* Collected material
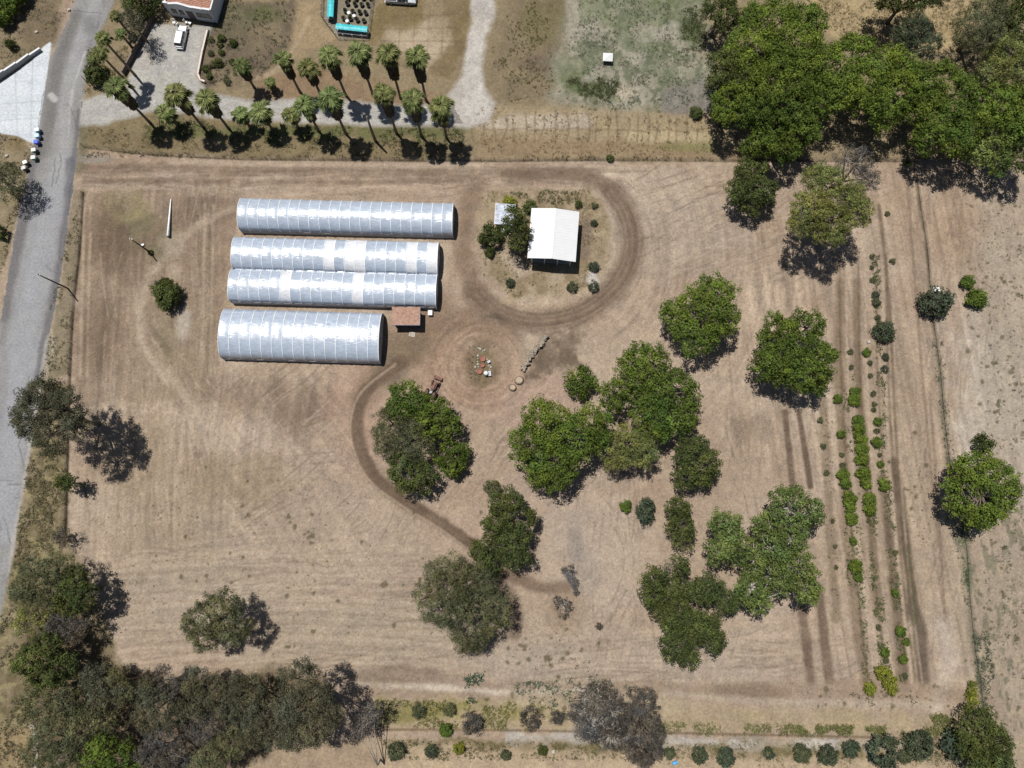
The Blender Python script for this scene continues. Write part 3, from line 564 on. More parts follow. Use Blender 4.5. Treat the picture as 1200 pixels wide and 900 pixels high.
def tree(name, label, lobes_px, zc, rz, kind, cat='tree', group=None, bark=None, ntw=14, gaps=0, dens=1.0, droop=0, thick=None, base=None):
    """lobes_px: (px, py, radius_px[, dz]) of each crown mass; zc: crown centre height; rz: half height"""
    NT[0] += 1; seed = NT[0] * 17 + 3; lobes = []; zc = zc + (0 if kind == 'dry' or not 3 <= zc <= 7 else 2.2 if kind in ('oak', 'bright', 'leafy') else 1.5)
    for l in lobes_px:
        z = zc + (l[3] if len(l) > 3 else 0); q = P(l[0], l[1], z); R = l[2] * mpp(l[0], l[1], z)
        lobes.append((q[0], q[1], z, R, min(rz, R * 1.15)))
    A = sum(l[3] ** 2 for l in lobes); bx = sum(l[0] * l[3] ** 2 for l in lobes) / A; by = sum(l[1] * l[3] ** 2 for l in lobes) / A
    if base: bx, by = P(*base)
    # break each big lobe into overlapping masses for an uneven outline
    r = rs(seed); sub = []
    for (x, y, z, R, Z) in lobes:
        if R > 2.6:
            n = 5 if R < 5 else 8; a0 = r.rand() * 6.28
            sub.append((x, y, z + Z * .14, R * .66, Z * .80))
            for k in range(n):
                a = a0 + 6.283 * k / n + r.randn() * .15; rr_ = R * (.36 + .15 * r.rand())
                sub.append((x + math.cos(a) * (R * .98 - rr_), y + math.sin(a) * (R * .98 - rr_), z + Z * (-.25 + .45 * r.rand()), rr_, min(Z * .62, rr_ * 1.1)))
        else: sub.append((x, y, z, R, Z))
    V, Fc, col, cl = foliage(sub, kind, seed, droop, dens)
    o = empty(name, (bx, by, 0), label, cat, group)
    big('crown', V, Fc, LEAF, o, fcol=col, off=(bx, by, 0))
    mb = MB(); th = thick or max(.12, .045 * math.sqrt(A) + .08); limbs(mb, (bx, by), lobes, cl, seed, th, ntw)
    mb.build('trunk', bark or BARK, o, off=(bx, by, 0), smooth=True)
    return o
BV = {}
def bush_variant(kind, k):
    if (kind, k) in BV: return BV[(kind, k)]
    r = rs(500 + k * 7); lobes = [(0, 0, .75, .8, .72)]
    for j in range(5):
        a = 6.28 * j / 5 + r.rand(); lobes.append((math.cos(a) * .48, math.sin(a) * .48, .5 + .3 * r.rand(), .36 + .2 * r.rand(), .42))
    sc = 2.0; lob = [tuple(np.array(l) * sc) for l in lobes]
    V, Fc, col, cl = foliage(lob, kind, 900 + k, dens=1.5); BV[(kind, k)] = (V / sc, Fc, col); return BV[(kind, k)]
BMESH = {}
def bush(name, label, px, py, rpx, kind, cat='bush', group=None, hz=1.0, elong=1.0, k=None, rz=None):
    NT[0] += 1; k = NT[0] % 4 if k is None else k
    R = rpx * mpp(px, py, 0); zc = R * .6 * hz; q = P(px, py, zc)
    if (kind, k) not in BMESH:
        V, Fc, col = bush_variant(kind, k); o = big(name, V, Fc, LEAF, fcol=col); BMESH[(kind, k)] = o.data
    else: o = bpy.data.objects.new(name, BMESH[(kind, k)]); C.objects.link(o)
    o.location = (q[0], q[1], -.02); o.scale = (R, R * elong, R * .85 * hz); o.rotation_euler = (0, 0, (NT[0] * 1.37) % 6.28 if rz is None else rz)
    return tag(o, label, cat, group)
# ------------------------------------------------------------------ TREES (each its own thing)
tree('oak_tree', 'round bright green tree with a side lobe, standing alone east of the white roofed house', [(836, 345, 27), (822, 372, 40), (789, 368, 19, -1), (848, 375, 22), (812, 395, 26, -1)], 5.2, 3.8, 'bright')
tree('oak_tree', 'dense dark green tree at the head of the two watered strips', [(912, 388, 24), (945, 385, 24), (930, 415, 42), (905, 430, 26, -1), (950, 440, 27, -1), (968, 415, 16)], 5.4, 4.4, 'oak')
tree('oak_tree', 'large dark green tree, upper one of the central grove', [(755, 432, 34), (790, 462, 32), (770, 485, 34), (720, 462, 22), (800, 490, 20, -1)], 5.0, 4.2, 'oak')
tree('small_tree', 'small round bright green tree between the grove and the stacked logs', [(681, 448, 21)], 2.6, 2.4, 'oak')
tree('oak_tree', 'widest bright green tree, on the left of the central grove', [(640, 500, 34), (622, 522, 30, -1), (670, 512, 36), (650, 545, 32, -1), (695, 500, 28), (632, 555, 16, -2)], 6.0, 4.6, 'bright')
tree('small_tree', 'pale green tree squeezed between the two large grove trees', [(735, 522, 28), (752, 530, 22), (718, 530, 24, -.5)], 5.2, 3.4, 'light', dens=1.4)
tree('olive_tree', 'dark olive green tree right of the grove with ragged top', [(812, 530, 25), (820, 550, 24), (803, 558, 18, -1), (832, 540, 14)], 3.6, 3.2, 'dark')
tree('olive_tree', 'narrow olive green tree just below the ragged dark one', [(795, 596, 17), (797, 617, 19), (802, 634, 12, -1)], 3.6, 3.0, 'dark')
bush('bush', 'grey green egg shaped bush left of the narrow olive tree', 757, 599, 13, 'blue', elong=1.35, rz=0, k=0, hz=1.3)
bush('bush', 'little bright green bush left of the grey green egg shaped bush', 733, 593, 8, 'oak', k=1)
tree('sycamore_tree', 'light green open crowned tree with sprawling branches beside the crop rows', [(925, 595, 30), (948, 600, 22), (900, 620, 24, -1), (850, 615, 22, -1), (845, 645, 22, -1), (885, 655, 24), (905, 675, 30), (935, 665, 26), (945, 690, 20), (880, 690, 22), (888, 705, 15, -2), (905, 645, 24), (868, 638, 18), (928, 632, 22)], 6.5, 4.0, 'leafy', bark=PALEBARK, ntw=22, dens=1.15)
tree('olive_tree', 'dark green tree, upper left of the three below the sycamore', [(768, 682, 21), (764, 698, 15), (797, 664, 14), (790, 688, 14, -.5)], 4.4, 3.6, 'dark')
tree('olive_tree', 'dark green tree, right one of the three below the sycamore', [(832, 690, 21), (852, 704, 18), (815, 692, 15)], 4.4, 3.4, 'dark')
tree('olive_tree', 'largest and lowest dark green tree of the three below the sycamore', [(797, 722, 28), (825, 735, 23), (795, 757, 24, -.5), (778, 715, 14), (808, 770, 12, -1), (838, 752, 14)], 4.4, 3.8, 'dark')
tree('pepper_tree', 'rounded bright green tree alone at the east side across the boundary', [(1150, 562, 33), (1175, 572, 24), (1128, 575, 24), (1148, 598, 26, -.5), (1170, 592, 20), (1122, 590, 18, -1), (1150, 580, 36), (1134, 556, 24), (1170, 556, 20)], 5.2, 4.4, 'bright', base=(1146, 612))
bush('bush', 'dark bush tucked behind the round bright tree at the east side', 1152, 521, 13, 'dark', k=2, hz=1.4)
tree('pepper_tree', 'light yellow green tree with a big feathery shadow at the top of the crop rows', [(965, 215, 27), (990, 235, 26), (950, 245, 26), (975, 262, 28), (1005, 248, 20), (938, 262, 18)], 12.0, 3.6, 'light', bark=BARK, ntw=24, dens=1.7, thick=.38)
tree('dry_tree', 'grey half bare tree behind the light yellow green tree', [(1005, 190, 20), (1015, 210, 18), (990, 185, 14)], 9.5, 3.4, 'dry', bark=PALEBARK, ntw=30)
tree('olive_tree', 'dark blue green tree just south of the boundary fence by the woodland', [(880, 205, 22), (868, 225, 20), (893, 225, 21), (880, 238, 18, -.8)], 3.6, 3.2, 'dark')
bush('bush', 'large feathery dark bush with a pale board resting on it', 1097, 353, 20, 'blue', k=0, hz=1.15)
bush('bush', 'upper small green bush right of the feathery dark bush', 1134, 331, 9, 'oak', k=1)
bush('bush', 'lower rounder green bush right of the feathery dark bush', 1145, 349, 13, 'oak', k=2)
bush('bush', 'grey green spreading bush between two crop rows', 1036, 388, 14, 'blue', k=3, hz=.9)
tree('round_bush', 'single round dark bush in the field left of the greenhouses', [(195, 343, 17), (189, 340, 11), (200, 346, 12), (196, 352, 11)], 1.9, 2.2, 'dark', cat='bush', ntw=5, dens=1.6)
NE = [('tallest rounded bright tree at the west end of the woodland', [(905, 35, 42), (930, 60, 36), (880, 60, 34), (945, 30, 26)], 9, 'bright'),
 ('dark tree on the lower left edge of the woodland', [(850, 78, 24), (868, 100, 20), (842, 98, 16)], 7, 'dark'),
 ('small bright green tree low on the left edge of the woodland', [(852, 118, 20), (866, 110, 18), (848, 134, 16)], 6.5, 'bright'),
 ('broad mid green tree in the centre left of the woodland', [(905, 105, 38), (935, 90, 34), (890, 130, 26), (930, 130, 28)], 9.5, 'oak'),
 ('ragged green tree at the south edge of the woodland above the dark tree', [(905, 150, 26), (935, 155, 26), (890, 168, 20), (920, 175, 18)], 7.5, 'oak'),
 ('bright green tree in the middle of the woodland beside the straw clearing', [(985, 80, 34), (1010, 105, 32), (965, 110, 30), (1000, 60, 24)], 9, 'bright'),
 ('yellowish green tree right of the woodland middle', [(1040, 75, 26), (1055, 105, 30), (1035, 125, 28), (1060, 85, 20)], 9, 'bright'),
 ('blue green rounded tree at the edge of the straw clearing', [(1070, 38, 22), (1085, 55, 18), (1060, 52, 16)], 7, 'blue'),
 ('mid green tree between the gap and the right side of the woodland', [(1095, 95, 30), (1120, 110, 28), (1085, 130, 28), (1110, 140, 26)], 8.5, 'oak'),
 ('green tree at the south edge of the woodland right of the gap', [(1090, 160, 22), (1120, 165, 24), (1140, 150, 22)], 7, 'oak'),
 ('dull dark brownish tree in the upper right corner wood', [(1135, 35, 24), (1160, 20, 28), (1150, 50, 22)], 7.5, 'olive'),
 ('mid green tree at the very top right corner', [(1185, 10, 26), (1200, 35, 24), (1195, -10, 20)], 8, 'dark'),
 ('light green tree at the right edge of the woodland', [(1180, 65, 26), (1195, 85, 26), (1165, 85, 20)], 8.5, 'light'),
 ('green tree at the right frame edge, lower part of the woodland', [(1165, 125, 28), (1190, 130, 28), (1205, 110, 24), (1185, 155, 22)], 8.5, 'bright'),
 ('small round tree at the far right south edge of the woodland', [(1165, 175, 20), (1150, 182, 14), (1172, 192, 15)], 7.5, 'leafy'),
 ('dark tree at the right frame edge under the woodland', [(1198, 175, 18), (1200, 190, 16)], 7, 'dark'),
 ('dark tree at the top edge above the straw clearing', [(1040, -6, 22), (1070, -4, 24), (1095, -8, 18)], 7, 'dark'),
 ('round green tree at the top edge left of the woodland', [(845, 5, 20), (852, 22, 17), (835, 12, 12)], 6.5, 'dark')]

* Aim
Give the count of lines holding the word "part" and nothing more.

* Answer in full
2